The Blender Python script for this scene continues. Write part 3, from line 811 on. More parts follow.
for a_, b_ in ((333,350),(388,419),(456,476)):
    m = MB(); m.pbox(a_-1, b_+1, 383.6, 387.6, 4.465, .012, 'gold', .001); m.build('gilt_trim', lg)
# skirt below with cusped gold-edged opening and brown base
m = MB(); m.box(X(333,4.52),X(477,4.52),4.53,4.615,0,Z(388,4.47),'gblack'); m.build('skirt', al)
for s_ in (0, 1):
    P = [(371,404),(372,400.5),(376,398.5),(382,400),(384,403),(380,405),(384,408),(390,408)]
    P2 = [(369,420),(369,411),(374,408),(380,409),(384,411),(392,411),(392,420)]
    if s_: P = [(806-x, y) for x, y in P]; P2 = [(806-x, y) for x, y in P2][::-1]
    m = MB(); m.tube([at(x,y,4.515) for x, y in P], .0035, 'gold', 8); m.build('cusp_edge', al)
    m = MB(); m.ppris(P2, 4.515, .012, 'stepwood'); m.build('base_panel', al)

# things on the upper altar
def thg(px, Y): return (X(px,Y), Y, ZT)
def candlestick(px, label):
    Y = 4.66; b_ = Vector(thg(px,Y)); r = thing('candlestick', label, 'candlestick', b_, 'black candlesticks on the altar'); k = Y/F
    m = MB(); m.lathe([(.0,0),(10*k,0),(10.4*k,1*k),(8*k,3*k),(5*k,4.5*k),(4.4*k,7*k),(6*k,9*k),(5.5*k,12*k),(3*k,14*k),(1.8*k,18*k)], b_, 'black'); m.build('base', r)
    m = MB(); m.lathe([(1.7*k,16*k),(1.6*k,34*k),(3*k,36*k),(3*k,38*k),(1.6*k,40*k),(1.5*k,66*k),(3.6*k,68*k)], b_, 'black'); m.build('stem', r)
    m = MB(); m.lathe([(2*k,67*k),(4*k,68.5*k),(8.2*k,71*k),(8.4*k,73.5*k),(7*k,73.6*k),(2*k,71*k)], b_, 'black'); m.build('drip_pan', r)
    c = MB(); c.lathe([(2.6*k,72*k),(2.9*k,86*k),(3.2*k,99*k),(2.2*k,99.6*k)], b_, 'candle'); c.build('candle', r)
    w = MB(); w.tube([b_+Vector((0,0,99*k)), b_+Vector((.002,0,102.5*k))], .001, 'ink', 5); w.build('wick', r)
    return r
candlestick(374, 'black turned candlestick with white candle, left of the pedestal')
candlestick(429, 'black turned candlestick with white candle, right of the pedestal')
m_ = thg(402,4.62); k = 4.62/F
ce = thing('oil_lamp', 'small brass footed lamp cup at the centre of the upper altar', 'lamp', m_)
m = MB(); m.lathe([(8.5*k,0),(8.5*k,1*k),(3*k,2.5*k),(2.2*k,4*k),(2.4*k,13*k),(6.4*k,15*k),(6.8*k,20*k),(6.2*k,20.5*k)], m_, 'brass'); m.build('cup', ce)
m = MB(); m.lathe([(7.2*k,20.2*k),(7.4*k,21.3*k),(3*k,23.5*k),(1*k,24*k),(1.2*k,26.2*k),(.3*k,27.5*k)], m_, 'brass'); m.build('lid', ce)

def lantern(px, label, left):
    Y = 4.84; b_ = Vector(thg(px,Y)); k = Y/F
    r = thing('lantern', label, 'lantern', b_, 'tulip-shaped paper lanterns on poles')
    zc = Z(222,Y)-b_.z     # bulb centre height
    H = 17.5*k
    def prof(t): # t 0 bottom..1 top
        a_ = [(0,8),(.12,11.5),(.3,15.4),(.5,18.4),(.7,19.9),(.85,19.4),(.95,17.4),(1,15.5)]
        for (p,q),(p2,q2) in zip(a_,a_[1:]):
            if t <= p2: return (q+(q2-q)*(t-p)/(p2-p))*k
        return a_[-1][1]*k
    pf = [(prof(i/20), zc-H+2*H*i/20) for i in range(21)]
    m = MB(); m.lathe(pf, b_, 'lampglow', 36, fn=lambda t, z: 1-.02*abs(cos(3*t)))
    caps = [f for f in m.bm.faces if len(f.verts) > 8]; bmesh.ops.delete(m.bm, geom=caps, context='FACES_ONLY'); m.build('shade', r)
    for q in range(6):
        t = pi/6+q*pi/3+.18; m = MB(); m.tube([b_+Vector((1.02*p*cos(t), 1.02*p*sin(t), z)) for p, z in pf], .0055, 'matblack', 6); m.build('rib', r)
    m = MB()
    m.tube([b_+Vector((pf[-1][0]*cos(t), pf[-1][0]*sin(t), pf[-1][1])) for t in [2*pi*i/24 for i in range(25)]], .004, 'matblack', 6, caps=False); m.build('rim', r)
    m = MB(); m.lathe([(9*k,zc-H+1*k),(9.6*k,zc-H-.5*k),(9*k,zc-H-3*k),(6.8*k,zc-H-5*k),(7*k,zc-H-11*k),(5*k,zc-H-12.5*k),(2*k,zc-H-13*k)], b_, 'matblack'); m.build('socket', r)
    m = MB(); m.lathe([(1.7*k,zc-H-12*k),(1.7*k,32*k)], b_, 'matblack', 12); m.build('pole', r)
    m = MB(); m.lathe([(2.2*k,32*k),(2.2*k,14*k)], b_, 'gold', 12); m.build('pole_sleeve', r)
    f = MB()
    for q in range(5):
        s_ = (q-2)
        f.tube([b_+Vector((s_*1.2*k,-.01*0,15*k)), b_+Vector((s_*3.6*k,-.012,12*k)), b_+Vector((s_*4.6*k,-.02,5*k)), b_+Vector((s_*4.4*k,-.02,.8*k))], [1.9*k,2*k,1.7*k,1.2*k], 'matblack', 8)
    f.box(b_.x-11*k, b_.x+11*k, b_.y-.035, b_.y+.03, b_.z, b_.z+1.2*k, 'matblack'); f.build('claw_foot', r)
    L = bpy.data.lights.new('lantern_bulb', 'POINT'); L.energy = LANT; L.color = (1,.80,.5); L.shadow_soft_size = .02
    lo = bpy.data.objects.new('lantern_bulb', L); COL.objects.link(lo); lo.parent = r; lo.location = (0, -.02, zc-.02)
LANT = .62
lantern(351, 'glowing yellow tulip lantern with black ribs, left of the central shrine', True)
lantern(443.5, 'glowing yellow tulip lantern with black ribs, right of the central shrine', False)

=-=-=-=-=

### STATED EXERCISE
Repeat exactly, please, each line from the beginning of the data through the line with "m = MB(); m.ppris(P2, 4.515, .012, 'stepwood');" in it, and only those lines.

### ANSWER TO THIS PROBLEM
The Blender Python script for this scene continues. Write part 3, from line 811 on. More parts follow.
for a_, b_ in ((333,350),(388,419),(456,476)):
    m = MB(); m.pbox(a_-1, b_+1, 383.6, 387.6, 4.465, .012, 'gold', .001); m.build('gilt_trim', lg)
# skirt below with cusped gold-edged opening and brown base
m = MB(); m.box(X(333,4.52),X(477,4.52),4.53,4.615,0,Z(388,4.47),'gblack'); m.build('skirt', al)
for s_ in (0, 1):
    P = [(371,404),(372,400.5),(376,398.5),(382,400),(384,403),(380,405),(384,408),(390,408)]
    P2 = [(369,420),(369,411),(374,408),(380,409),(384,411),(392,411),(392,420)]
    if s_: P = [(806-x, y) for x, y in P]; P2 = [(806-x, y) for x, y in P2][::-1]
    m = MB(); m.tube([at(x,y,4.515) for x, y in P], .0035, 'gold', 8); m.build('cusp_edge', al)
    m = MB(); m.ppris(P2, 4.515, .012, 'stepwood'); m.build('base_panel', al)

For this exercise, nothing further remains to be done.